┌────────
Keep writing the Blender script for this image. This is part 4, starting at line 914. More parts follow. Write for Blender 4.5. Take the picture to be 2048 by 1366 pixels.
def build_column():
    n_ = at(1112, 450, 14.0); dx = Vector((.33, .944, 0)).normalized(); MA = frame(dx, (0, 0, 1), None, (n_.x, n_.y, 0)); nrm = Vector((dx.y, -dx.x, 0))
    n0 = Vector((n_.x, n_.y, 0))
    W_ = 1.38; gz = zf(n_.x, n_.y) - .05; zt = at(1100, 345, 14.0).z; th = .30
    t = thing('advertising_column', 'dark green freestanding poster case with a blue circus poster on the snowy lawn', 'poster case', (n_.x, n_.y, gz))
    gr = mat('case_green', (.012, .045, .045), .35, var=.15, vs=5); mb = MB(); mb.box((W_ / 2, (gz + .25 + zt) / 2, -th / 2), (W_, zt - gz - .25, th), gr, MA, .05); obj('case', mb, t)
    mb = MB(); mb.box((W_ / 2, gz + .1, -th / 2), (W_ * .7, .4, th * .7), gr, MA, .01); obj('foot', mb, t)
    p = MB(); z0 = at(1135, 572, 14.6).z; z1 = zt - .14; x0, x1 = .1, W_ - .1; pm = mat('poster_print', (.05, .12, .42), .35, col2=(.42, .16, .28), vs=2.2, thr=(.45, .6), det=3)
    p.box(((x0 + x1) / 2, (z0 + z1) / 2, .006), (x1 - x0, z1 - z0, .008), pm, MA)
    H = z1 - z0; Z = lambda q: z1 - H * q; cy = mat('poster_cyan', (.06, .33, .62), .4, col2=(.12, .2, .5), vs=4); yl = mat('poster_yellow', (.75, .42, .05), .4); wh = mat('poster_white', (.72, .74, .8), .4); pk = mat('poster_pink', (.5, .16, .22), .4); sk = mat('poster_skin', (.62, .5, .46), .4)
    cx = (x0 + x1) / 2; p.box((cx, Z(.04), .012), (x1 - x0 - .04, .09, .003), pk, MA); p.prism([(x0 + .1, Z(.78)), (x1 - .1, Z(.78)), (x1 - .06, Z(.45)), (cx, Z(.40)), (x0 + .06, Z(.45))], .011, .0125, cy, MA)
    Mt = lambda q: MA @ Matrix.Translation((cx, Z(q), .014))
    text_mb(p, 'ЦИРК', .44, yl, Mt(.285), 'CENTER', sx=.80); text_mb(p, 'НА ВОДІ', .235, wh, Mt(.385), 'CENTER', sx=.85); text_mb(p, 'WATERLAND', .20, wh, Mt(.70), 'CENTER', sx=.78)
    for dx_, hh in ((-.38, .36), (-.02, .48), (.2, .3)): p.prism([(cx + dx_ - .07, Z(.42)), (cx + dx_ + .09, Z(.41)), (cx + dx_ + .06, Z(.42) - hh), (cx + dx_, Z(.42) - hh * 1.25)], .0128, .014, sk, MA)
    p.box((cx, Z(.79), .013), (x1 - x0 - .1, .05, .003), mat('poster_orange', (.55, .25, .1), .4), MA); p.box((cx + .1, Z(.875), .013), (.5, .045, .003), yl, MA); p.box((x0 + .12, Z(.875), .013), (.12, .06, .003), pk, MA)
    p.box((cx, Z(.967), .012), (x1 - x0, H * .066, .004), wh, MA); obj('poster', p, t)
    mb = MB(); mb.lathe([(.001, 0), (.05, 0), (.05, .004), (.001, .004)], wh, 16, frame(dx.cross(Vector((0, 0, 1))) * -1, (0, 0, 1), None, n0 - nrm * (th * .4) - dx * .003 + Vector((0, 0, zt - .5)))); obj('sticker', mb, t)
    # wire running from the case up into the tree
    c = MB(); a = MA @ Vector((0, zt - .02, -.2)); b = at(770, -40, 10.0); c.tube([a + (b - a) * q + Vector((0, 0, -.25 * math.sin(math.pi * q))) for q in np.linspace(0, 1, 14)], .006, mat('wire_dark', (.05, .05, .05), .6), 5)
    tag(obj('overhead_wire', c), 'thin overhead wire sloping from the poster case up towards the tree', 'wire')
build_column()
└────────
→ What you have to do
Extract each line of the material exactly as it stands.

→ Result
Keep writing the Blender script for this image. This is part 4, starting at line 914. More parts follow. Write for Blender 4.5. Take the picture to be 2048 by 1366 pixels.
def build_column():
    n_ = at(1112, 450, 14.0); dx = Vector((.33, .944, 0)).normalized(); MA = frame(dx, (0, 0, 1), None, (n_.x, n_.y, 0)); nrm = Vector((dx.y, -dx.x, 0))
    n0 = Vector((n_.x, n_.y, 0))
    W_ = 1.38; gz = zf(n_.x, n_.y) - .05; zt = at(1100, 345, 14.0).z; th = .30
    t = thing('advertising_column', 'dark green freestanding poster case with a blue circus poster on the snowy lawn', 'poster case', (n_.x, n_.y, gz))
    gr = mat('case_green', (.012, .045, .045), .35, var=.15, vs=5); mb = MB(); mb.box((W_ / 2, (gz + .25 + zt) / 2, -th / 2), (W_, zt - gz - .25, th), gr, MA, .05); obj('case', mb, t)
    mb = MB(); mb.box((W_ / 2, gz + .1, -th / 2), (W_ * .7, .4, th * .7), gr, MA, .01); obj('foot', mb, t)
    p = MB(); z0 = at(1135, 572, 14.6).z; z1 = zt - .14; x0, x1 = .1, W_ - .1; pm = mat('poster_print', (.05, .12, .42), .35, col2=(.42, .16, .28), vs=2.2, thr=(.45, .6), det=3)
    p.box(((x0 + x1) / 2, (z0 + z1) / 2, .006), (x1 - x0, z1 - z0, .008), pm, MA)
    H = z1 - z0; Z = lambda q: z1 - H * q; cy = mat('poster_cyan', (.06, .33, .62), .4, col2=(.12, .2, .5), vs=4); yl = mat('poster_yellow', (.75, .42, .05), .4); wh = mat('poster_white', (.72, .74, .8), .4); pk = mat('poster_pink', (.5, .16, .22), .4); sk = mat('poster_skin', (.62, .5, .46), .4)
    cx = (x0 + x1) / 2; p.box((cx, Z(.04), .012), (x1 - x0 - .04, .09, .003), pk, MA); p.prism([(x0 + .1, Z(.78)), (x1 - .1, Z(.78)), (x1 - .06, Z(.45)), (cx, Z(.40)), (x0 + .06, Z(.45))], .011, .0125, cy, MA)
    Mt = lambda q: MA @ Matrix.Translation((cx, Z(q), .014))
    text_mb(p, 'ЦИРК', .44, yl, Mt(.285), 'CENTER', sx=.80); text_mb(p, 'НА ВОДІ', .235, wh, Mt(.385), 'CENTER', sx=.85); text_mb(p, 'WATERLAND', .20, wh, Mt(.70), 'CENTER', sx=.78)
    for dx_, hh in ((-.38, .36), (-.02, .48), (.2, .3)): p.prism([(cx + dx_ - .07, Z(.42)), (cx + dx_ + .09, Z(.41)), (cx + dx_ + .06, Z(.42) - hh), (cx + dx_, Z(.42) - hh * 1.25)], .0128, .014, sk, MA)
    p.box((cx, Z(.79), .013), (x1 - x0 - .1, .05, .003), mat('poster_orange', (.55, .25, .1), .4), MA); p.box((cx + .1, Z(.875), .013), (.5, .045, .003), yl, MA); p.box((x0 + .12, Z(.875), .013), (.12, .06, .003), pk, MA)
    p.box((cx, Z(.967), .012), (x1 - x0, H * .066, .004), wh, MA); obj('poster', p, t)
    mb = MB(); mb.lathe([(.001, 0), (.05, 0), (.05, .004), (.001, .004)], wh, 16, frame(dx.cross(Vector((0, 0, 1))) * -1, (0, 0, 1), None, n0 - nrm * (th * .4) - dx * .003 + Vector((0, 0, zt - .5)))); obj('sticker', mb, t)
    # wire running from the case up into the tree
    c = MB(); a = MA @ Vector((0, zt - .02, -.2)); b = at(770, -40, 10.0); c.tube([a + (b - a) * q + Vector((0, 0, -.25 * math.sin(math.pi * q))) for q in np.linspace(0, 1, 14)], .006, mat('wire_dark', (.05, .05, .05), .6), 5)
    tag(obj('overhead_wire', c), 'thin overhead wire sloping from the poster case up towards the tree', 'wire')
build_column()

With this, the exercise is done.